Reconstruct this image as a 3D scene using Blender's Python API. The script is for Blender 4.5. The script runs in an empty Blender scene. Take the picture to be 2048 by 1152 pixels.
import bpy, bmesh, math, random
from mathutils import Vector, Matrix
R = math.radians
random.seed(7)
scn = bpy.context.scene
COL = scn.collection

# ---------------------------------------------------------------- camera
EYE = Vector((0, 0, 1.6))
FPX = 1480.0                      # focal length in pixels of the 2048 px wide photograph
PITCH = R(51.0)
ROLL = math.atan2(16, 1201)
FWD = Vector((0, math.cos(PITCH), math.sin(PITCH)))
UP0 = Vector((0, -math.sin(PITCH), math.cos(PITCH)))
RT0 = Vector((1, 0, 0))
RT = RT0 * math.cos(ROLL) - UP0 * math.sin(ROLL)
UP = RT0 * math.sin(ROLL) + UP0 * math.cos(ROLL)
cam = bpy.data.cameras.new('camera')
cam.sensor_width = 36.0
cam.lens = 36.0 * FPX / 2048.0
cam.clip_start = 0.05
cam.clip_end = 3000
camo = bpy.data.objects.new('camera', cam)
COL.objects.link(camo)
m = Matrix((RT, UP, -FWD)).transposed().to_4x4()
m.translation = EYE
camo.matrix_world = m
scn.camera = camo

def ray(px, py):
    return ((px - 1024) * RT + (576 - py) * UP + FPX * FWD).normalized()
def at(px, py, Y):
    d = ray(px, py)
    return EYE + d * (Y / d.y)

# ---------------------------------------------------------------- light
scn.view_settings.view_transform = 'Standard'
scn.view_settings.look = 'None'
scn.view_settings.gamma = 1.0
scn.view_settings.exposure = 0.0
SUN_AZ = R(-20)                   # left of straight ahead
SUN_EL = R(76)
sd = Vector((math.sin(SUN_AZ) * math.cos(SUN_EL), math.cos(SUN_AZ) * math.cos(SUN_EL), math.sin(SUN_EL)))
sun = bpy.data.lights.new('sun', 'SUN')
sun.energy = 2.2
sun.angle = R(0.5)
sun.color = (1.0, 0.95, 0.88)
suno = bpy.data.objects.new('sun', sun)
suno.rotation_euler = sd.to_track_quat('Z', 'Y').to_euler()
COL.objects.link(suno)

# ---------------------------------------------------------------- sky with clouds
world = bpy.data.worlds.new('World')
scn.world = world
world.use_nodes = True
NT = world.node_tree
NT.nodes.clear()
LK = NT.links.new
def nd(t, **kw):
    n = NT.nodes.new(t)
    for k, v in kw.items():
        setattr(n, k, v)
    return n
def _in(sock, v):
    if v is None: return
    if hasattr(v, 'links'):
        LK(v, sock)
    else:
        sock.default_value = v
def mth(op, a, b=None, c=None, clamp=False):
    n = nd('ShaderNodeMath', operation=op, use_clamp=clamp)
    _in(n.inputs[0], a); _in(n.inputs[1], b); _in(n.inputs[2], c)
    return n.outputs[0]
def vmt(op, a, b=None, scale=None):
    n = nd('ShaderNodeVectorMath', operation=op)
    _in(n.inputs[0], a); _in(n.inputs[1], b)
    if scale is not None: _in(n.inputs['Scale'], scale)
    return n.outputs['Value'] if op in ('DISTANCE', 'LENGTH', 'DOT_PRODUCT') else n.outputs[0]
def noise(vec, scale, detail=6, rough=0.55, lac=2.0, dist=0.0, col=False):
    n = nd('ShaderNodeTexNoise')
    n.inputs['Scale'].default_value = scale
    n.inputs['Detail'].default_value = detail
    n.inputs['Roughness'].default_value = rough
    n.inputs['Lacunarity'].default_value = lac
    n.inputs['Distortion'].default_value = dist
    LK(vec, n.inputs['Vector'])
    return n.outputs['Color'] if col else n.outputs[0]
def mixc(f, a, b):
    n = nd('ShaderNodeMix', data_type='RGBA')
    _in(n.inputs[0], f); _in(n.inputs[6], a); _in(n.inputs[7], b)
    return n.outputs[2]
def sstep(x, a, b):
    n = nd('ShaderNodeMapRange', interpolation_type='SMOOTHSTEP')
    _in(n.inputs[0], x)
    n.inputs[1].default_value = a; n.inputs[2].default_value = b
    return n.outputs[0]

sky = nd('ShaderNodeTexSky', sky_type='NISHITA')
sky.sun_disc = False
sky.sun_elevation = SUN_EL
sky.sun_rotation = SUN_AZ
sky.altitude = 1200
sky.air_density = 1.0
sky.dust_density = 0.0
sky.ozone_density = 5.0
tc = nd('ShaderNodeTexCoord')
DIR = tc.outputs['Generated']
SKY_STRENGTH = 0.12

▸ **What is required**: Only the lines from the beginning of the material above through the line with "return EYE + d * (Y / d.y)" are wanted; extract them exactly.

▸ **Result of the task**:
Reconstruct this image as a 3D scene using Blender's Python API. The script is for Blender 4.5. The script runs in an empty Blender scene. Take the picture to be 2048 by 1152 pixels.
import bpy, bmesh, math, random
from mathutils import Vector, Matrix
R = math.radians
random.seed(7)
scn = bpy.context.scene
COL = scn.collection

# ---------------------------------------------------------------- camera
EYE = Vector((0, 0, 1.6))
FPX = 1480.0                      # focal length in pixels of the 2048 px wide photograph
PITCH = R(51.0)
ROLL = math.atan2(16, 1201)
FWD = Vector((0, math.cos(PITCH), math.sin(PITCH)))
UP0 = Vector((0, -math.sin(PITCH), math.cos(PITCH)))
RT0 = Vector((1, 0, 0))
RT = RT0 * math.cos(ROLL) - UP0 * math.sin(ROLL)
UP = RT0 * math.sin(ROLL) + UP0 * math.cos(ROLL)
cam = bpy.data.cameras.new('camera')
cam.sensor_width = 36.0
cam.lens = 36.0 * FPX / 2048.0
cam.clip_start = 0.05
cam.clip_end = 3000
camo = bpy.data.objects.new('camera', cam)
COL.objects.link(camo)
m = Matrix((RT, UP, -FWD)).transposed().to_4x4()
m.translation = EYE
camo.matrix_world = m
scn.camera = camo

def ray(px, py):
    return ((px - 1024) * RT + (576 - py) * UP + FPX * FWD).normalized()
def at(px, py, Y):
    d = ray(px, py)
    return EYE + d * (Y / d.y)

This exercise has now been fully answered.